● WHAT IS BEING ASKED
Draw out every line with the word "scene" from the listing below.

=== DATA LINES ===

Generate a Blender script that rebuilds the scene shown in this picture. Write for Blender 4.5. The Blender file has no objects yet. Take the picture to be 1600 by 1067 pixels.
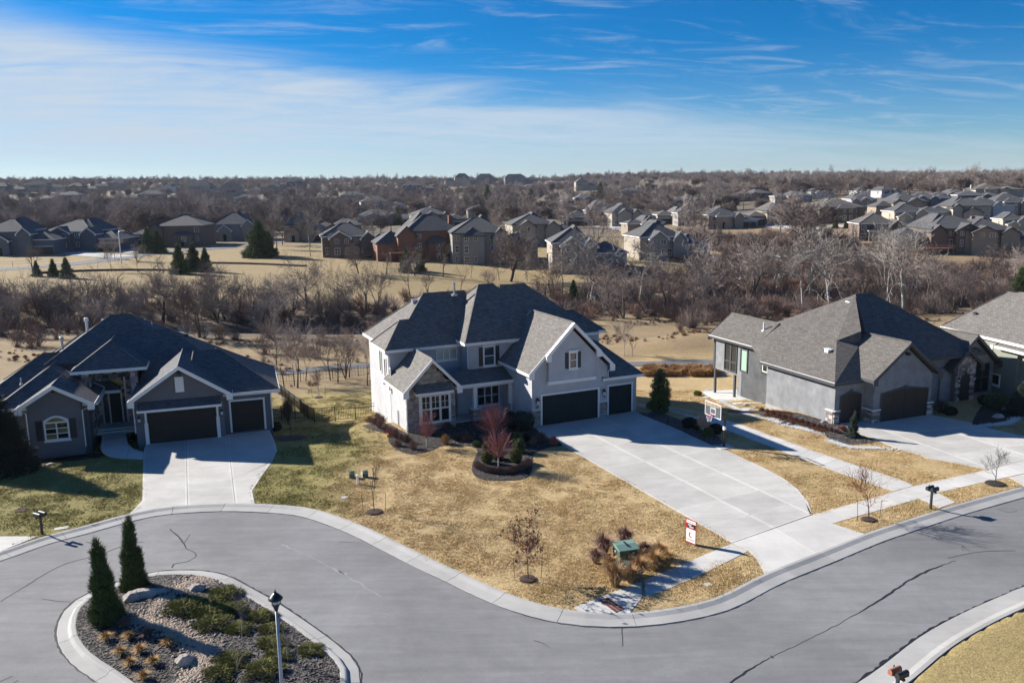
import bpy, bmesh, math, random
import numpy as np
from mathutils import Vector, Matrix, noise
from mathutils.geometry import tessellate_polygon
random.seed(7); rnd = random.Random(11)
R = math.radians
SC = bpy.context.scene; COL = SC.collection
# ------------------------------------------------------------------ camera
CAM_H = 18.4; FPX = 1300.0; PITCH = math.atan(245/1300.0); ROLL = R(-0.8)
fw = Vector((0, math.cos(PITCH), -math.sin(PITCH)))
_r = Vector((1, 0, 0)); _u = Vector((0, math.sin(PITCH), math.cos(PITCH)))
rt = _r*math.cos(ROLL)+_u*math.sin(ROLL); up = _u*math.cos(ROLL)-_r*math.sin(ROLL)
cd = bpy.data.cameras.new('camera'); cam = bpy.data.objects.new('camera', cd); COL.objects.link(cam)
cd.sensor_width = 36; cd.lens = 36*FPX/1600; cd.clip_end = 9000; cd.clip_start = 0.5
cam.matrix_world = Matrix(((rt.x, up.x, -fw.x, 0), (rt.y, up.y, -fw.y, 0), (rt.z, up.z, -fw.z, CAM_H), (0, 0, 0, 1)))
SC.camera = cam
# ------------------------------------------------------------------ light
SUN_EL = R(25.5); SUN_DIR = Vector((-math.cos(R(27))*math.cos(SUN_EL), math.sin(R(27))*math.cos(SUN_EL), math.sin(SUN_EL)))
sl = bpy.data.lights.new('sun', 'SUN'); sl.energy = 4.9; sl.angle = R(0.5); sl.color = (1.0, 0.935, 0.85)
so = bpy.data.objects.new('sun', sl); COL.objects.link(so); so.rotation_euler = (-SUN_DIR).to_track_quat('-Z', 'Y').to_euler()
SC.view_settings.view_transform = 'Standard'; SC.view_settings.look = 'None'
SC.view_settings.exposure = 1.18; SC.view_settings.gamma = 1.0; SC.view_settings.use_curve_mapping = False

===

● EXPECTED OUTPUT
Generate a Blender script that rebuilds the scene shown in this picture. Write for Blender 4.5. The Blender file has no objects yet. Take the picture to be 1600 by 1067 pixels.
SC = bpy.context.scene; COL = SC.collection